A few years ago I was experimenting with 900 MHz LoRa for a work project -- we had need to communicate a very small data payload from inside elevator cabs, with forgiving latency requirements. So we took a LoRa board to a hotel building 2 city blocks away from our lab and cranked the coding gain up to the max, which gave us about a 1 byte payload every second. Perfectly sufficient for our application. Astoundingly, we had great copy in our lab even when the doors of the elevator cab were closed, inside a building 2 blocks away. I can't remember the power level, 500mW I think, but I may be wrong.
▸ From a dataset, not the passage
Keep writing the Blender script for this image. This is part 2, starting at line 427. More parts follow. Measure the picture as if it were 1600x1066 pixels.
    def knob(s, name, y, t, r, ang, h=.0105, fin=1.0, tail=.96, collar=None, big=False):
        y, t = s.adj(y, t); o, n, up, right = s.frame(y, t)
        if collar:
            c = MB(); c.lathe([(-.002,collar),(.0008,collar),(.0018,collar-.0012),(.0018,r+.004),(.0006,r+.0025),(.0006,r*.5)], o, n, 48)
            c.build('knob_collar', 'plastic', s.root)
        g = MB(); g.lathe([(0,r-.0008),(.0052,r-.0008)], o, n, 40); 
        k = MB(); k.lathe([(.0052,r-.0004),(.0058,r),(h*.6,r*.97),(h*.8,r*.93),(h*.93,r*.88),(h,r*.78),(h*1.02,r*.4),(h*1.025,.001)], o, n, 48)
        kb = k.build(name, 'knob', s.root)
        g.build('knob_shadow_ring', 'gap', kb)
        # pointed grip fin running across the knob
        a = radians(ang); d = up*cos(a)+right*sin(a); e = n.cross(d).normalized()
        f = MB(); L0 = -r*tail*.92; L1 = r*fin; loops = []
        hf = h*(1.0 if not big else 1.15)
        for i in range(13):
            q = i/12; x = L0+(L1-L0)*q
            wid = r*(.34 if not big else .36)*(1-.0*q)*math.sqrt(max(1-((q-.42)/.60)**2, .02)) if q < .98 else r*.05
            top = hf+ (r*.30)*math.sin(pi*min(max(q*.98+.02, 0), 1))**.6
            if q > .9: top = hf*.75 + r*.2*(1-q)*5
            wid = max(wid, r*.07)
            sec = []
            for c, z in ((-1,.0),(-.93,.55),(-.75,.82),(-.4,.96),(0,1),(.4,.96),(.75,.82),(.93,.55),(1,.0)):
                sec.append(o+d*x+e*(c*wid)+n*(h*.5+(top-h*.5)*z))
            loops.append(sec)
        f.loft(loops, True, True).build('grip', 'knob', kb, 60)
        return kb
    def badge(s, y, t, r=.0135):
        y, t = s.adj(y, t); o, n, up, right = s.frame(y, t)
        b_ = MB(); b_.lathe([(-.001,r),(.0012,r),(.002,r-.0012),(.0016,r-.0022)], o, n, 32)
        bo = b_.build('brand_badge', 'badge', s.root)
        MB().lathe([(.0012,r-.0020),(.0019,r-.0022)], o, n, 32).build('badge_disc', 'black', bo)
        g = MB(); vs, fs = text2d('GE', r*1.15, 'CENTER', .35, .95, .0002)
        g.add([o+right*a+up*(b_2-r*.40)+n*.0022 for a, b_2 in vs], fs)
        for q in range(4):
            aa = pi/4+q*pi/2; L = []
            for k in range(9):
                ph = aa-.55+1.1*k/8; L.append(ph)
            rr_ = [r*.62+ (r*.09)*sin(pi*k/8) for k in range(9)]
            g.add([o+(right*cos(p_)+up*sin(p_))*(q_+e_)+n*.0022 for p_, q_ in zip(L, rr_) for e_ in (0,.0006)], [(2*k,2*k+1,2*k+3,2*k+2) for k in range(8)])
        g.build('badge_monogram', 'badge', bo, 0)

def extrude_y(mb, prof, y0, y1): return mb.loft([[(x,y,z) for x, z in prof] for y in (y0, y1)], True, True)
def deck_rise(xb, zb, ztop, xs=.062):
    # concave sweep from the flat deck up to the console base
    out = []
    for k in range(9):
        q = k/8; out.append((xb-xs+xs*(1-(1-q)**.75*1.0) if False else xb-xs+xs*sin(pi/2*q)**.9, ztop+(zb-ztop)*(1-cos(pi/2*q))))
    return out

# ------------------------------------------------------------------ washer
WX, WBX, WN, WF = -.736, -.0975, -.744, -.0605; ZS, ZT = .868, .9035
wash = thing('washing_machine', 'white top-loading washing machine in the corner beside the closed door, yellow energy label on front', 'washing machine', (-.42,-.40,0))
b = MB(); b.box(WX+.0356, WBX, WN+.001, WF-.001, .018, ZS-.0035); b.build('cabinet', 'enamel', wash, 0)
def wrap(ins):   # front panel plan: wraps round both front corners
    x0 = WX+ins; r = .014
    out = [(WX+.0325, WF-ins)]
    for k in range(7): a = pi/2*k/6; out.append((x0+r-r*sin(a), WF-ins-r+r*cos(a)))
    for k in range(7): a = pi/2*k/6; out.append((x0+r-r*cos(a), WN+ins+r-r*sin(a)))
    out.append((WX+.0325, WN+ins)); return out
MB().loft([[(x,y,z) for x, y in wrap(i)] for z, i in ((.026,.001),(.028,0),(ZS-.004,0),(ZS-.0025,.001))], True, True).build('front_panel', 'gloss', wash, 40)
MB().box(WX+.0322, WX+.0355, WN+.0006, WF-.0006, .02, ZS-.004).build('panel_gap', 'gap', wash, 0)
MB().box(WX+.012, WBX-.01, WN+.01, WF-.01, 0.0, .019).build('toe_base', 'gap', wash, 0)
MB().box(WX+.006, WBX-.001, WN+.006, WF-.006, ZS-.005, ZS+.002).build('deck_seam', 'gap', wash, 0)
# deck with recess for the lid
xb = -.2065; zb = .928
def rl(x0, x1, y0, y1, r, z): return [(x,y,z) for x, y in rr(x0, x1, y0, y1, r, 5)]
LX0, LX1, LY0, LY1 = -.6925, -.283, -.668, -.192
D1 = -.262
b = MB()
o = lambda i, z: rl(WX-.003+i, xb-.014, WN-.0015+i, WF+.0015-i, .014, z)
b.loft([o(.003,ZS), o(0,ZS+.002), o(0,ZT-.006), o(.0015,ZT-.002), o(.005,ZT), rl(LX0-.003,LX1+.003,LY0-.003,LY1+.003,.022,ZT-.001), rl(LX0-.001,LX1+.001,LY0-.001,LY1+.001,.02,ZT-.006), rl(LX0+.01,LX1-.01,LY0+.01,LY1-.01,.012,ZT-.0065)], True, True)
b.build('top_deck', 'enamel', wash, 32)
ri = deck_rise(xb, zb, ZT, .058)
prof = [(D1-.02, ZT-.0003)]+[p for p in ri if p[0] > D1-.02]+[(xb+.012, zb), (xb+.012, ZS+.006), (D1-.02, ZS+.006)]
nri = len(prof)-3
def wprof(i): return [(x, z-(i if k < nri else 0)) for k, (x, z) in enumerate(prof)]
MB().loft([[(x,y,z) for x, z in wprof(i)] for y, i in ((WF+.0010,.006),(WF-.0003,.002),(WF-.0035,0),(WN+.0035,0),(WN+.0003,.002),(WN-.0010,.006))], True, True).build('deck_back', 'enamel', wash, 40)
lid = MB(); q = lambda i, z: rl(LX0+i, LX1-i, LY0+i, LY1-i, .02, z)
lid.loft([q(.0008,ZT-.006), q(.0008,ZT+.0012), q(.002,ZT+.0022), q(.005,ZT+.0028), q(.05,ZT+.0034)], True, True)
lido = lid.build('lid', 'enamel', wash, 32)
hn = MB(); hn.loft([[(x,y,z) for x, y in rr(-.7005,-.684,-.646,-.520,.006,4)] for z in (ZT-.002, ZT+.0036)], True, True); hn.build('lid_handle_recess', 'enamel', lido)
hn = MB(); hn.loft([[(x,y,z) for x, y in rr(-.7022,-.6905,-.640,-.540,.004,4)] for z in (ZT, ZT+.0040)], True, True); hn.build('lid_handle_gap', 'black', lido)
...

It's 1 watt per antenna. They have 240, or 53.8 dbm. So assuming 39.3 and your 283 (which seems to be around what I'm seeing online) that's -283+(39.3*2)+53.8=-150.6 dbm receive power. That should be plenty.

It's theoretically possible.

63.1 dbW = 93.1 dBm (240 watts + 39.3 dB gain)

path loss at 5760 MHz = 283.2 dB (at perigee)

RX gain = 39.3 dB

93.1 - 283.2 + 39.3 = -150.8 dBm

Noise floor at 1.2 dB noise figure and 500 Hz bandwidth = -151.9 dBm

SNR = +1.1 dB (easily detectable by ear with CW).

A few hundred Watt at a minimum would be my first guess.